Именно этот опыт, опыт «задохнувшегося», фантомного, как бы одолженного существования (существования в «серой зоне», там, где бытие неотличимо от небытия, сказал бы другой лагерник и самоубийца, Примо Леви), и делает поэзию Целана явлением исключительным. Ставшим, в силу этой исключительности, парадигматическим для XX века, отмеченного перманентным, хотя и не всегда объявленным, state of exception, т. е. исключительным, или чрезвычайным, положением, каковое равно характеризует режим биополитики и эстетического поиска.
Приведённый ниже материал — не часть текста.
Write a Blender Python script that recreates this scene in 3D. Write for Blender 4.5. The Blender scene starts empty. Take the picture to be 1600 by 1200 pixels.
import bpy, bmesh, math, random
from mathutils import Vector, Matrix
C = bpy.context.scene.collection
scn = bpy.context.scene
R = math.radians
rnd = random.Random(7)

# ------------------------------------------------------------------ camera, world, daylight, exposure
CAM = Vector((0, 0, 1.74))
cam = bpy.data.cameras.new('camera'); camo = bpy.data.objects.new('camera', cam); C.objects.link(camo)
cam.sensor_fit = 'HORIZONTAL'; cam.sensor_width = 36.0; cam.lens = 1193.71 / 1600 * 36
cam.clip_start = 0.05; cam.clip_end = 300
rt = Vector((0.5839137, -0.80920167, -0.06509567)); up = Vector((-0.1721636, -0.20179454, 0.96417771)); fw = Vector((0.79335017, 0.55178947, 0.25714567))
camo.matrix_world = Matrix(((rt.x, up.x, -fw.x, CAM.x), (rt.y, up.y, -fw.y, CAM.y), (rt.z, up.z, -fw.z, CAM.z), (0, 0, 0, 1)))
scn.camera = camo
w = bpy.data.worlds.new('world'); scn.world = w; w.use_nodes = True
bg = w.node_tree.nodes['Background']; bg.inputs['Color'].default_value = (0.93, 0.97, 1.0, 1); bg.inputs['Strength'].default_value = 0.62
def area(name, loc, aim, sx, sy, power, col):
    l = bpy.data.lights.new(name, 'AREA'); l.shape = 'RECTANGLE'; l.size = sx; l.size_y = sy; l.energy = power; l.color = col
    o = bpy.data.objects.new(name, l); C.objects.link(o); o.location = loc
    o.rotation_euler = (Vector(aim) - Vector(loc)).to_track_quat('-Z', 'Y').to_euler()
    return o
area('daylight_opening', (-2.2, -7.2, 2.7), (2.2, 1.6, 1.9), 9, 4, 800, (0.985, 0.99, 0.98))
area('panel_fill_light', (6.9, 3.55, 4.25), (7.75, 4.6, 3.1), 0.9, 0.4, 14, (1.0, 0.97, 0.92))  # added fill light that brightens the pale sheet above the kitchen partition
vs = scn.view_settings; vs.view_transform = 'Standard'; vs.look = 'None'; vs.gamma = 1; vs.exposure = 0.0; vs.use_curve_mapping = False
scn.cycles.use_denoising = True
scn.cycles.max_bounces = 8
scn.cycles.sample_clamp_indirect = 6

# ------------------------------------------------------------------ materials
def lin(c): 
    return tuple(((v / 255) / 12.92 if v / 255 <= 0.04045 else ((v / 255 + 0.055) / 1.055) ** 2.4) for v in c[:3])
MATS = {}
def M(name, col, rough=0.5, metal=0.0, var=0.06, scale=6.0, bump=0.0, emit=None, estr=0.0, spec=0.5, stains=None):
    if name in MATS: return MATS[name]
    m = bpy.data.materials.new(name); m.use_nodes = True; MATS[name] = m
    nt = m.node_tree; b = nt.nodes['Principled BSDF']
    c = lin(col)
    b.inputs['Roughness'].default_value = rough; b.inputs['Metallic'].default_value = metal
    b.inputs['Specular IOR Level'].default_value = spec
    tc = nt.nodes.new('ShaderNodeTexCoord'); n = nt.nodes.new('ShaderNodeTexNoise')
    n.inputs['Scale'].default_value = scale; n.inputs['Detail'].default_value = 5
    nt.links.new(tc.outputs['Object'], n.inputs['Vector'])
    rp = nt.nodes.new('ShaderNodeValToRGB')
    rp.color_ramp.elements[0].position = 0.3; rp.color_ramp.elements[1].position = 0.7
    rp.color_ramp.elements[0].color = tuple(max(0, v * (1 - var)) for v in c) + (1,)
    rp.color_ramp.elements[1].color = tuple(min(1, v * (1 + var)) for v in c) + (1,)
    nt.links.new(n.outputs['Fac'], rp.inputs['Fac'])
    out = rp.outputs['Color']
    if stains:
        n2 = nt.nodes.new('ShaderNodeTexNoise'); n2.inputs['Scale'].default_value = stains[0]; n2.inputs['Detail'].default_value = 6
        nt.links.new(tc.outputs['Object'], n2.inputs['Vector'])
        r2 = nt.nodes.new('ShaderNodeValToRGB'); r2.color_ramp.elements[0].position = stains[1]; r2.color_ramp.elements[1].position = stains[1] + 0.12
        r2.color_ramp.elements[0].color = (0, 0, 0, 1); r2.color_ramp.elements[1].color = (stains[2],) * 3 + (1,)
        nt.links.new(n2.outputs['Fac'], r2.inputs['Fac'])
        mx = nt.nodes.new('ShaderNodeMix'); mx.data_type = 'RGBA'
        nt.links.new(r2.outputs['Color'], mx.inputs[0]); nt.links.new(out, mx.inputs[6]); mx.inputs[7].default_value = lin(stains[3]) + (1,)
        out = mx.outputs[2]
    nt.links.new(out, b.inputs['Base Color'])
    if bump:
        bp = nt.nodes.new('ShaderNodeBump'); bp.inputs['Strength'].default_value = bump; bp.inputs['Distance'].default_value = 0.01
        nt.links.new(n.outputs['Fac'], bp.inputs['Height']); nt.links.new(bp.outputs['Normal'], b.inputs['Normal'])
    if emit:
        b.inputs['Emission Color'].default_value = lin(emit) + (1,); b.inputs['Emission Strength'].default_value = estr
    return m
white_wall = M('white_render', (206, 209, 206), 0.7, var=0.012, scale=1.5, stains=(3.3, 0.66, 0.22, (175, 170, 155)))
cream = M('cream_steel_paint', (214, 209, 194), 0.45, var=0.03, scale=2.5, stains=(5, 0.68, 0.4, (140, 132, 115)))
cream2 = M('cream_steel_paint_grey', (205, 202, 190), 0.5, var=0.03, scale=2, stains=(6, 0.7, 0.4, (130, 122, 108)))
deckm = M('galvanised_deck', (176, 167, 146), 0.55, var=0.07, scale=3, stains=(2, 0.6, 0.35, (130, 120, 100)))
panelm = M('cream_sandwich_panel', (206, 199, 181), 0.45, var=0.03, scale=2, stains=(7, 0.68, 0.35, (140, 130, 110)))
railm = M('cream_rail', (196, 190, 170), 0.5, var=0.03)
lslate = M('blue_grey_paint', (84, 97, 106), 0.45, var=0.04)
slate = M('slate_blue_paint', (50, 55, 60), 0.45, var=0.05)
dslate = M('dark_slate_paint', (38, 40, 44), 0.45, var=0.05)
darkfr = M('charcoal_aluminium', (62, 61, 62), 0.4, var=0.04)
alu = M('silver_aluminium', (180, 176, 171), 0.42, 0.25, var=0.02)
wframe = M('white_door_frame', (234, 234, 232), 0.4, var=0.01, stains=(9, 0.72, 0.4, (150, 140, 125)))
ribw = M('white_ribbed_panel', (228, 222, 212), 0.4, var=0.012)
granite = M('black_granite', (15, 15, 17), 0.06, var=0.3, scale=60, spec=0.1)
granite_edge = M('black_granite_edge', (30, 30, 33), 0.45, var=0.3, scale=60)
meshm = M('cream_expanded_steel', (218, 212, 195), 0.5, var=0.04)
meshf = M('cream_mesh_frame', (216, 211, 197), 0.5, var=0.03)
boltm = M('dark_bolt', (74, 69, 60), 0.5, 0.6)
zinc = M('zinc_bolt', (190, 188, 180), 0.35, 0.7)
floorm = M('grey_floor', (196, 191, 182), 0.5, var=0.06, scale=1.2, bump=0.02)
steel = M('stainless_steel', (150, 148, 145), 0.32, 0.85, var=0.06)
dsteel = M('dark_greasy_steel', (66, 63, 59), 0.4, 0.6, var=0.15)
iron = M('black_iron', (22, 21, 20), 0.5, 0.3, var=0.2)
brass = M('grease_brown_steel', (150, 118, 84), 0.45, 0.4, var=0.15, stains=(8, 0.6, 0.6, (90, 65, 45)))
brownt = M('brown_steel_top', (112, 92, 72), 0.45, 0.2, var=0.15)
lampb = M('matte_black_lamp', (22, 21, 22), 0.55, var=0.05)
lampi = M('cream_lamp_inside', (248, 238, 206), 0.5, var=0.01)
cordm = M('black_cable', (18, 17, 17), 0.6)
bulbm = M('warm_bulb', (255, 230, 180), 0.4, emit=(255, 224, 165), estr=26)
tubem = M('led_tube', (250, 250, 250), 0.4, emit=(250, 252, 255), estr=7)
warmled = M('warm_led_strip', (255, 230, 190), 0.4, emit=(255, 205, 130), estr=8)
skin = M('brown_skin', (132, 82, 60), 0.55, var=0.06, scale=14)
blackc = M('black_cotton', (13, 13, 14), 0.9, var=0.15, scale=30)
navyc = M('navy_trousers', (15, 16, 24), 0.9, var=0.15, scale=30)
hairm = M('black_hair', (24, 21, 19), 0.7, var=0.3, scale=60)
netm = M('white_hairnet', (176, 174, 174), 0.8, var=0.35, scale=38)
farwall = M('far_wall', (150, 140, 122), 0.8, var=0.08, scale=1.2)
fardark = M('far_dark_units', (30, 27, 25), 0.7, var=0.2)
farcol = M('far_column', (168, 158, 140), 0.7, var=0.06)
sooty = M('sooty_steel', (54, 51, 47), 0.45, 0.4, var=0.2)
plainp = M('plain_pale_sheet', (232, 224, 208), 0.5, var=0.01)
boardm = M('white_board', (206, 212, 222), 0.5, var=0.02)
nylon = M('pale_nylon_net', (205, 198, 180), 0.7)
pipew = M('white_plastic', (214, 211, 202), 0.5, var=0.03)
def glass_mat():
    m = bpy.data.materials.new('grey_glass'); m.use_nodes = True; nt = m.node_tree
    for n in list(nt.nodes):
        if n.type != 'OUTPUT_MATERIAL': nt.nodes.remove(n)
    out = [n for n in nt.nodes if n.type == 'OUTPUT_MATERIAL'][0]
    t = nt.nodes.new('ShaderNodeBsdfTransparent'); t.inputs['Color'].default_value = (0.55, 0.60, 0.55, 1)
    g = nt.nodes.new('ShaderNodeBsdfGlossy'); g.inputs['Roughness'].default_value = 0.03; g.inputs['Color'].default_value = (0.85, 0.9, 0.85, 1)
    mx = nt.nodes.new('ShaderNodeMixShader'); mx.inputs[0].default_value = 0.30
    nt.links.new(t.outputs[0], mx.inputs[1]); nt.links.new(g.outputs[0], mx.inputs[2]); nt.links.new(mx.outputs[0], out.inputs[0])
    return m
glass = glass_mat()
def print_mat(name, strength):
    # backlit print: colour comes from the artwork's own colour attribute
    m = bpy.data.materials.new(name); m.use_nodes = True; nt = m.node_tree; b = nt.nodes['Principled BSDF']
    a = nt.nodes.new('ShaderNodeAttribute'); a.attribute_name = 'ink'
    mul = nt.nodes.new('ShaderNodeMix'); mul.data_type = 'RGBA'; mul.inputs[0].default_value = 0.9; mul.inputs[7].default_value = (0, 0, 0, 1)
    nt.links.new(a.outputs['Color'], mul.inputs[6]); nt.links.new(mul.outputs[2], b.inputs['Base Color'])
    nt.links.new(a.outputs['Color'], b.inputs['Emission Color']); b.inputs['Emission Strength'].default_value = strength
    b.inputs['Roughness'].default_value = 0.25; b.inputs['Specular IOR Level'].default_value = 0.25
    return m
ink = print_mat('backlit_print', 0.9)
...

Установившийся с 1914 года, но предсказанный еще кубистической революцией в пластических искусствах и «Броском игральных костей…» Малларме, распылившим – в устремлении к абсолютному стихотворению – традиционную строфику до ошметок фраз, разбросанных по типографской странице. Целан завершает, доводя до предела, до «изъятия поэзии из самой же поэзии» (Бадью), эту линию разрыва с «прекрасным». Отныне стихотворение – современное стихотворение, не устает подчеркивать он, т. е. прошедшее через пытку немотой и бессилием, – «утверждается на краю самого себя, оно, чтобы устоять на краю, непрерывно отзывает и отвлекает себя из своего Уже-нет в свое Всё-еще» («Меридиан»). Отзывает, чтобы однажды и тот, кто вместе с ним пытался так устоять, оказался окончательно изъятым, отозванным из мира людей.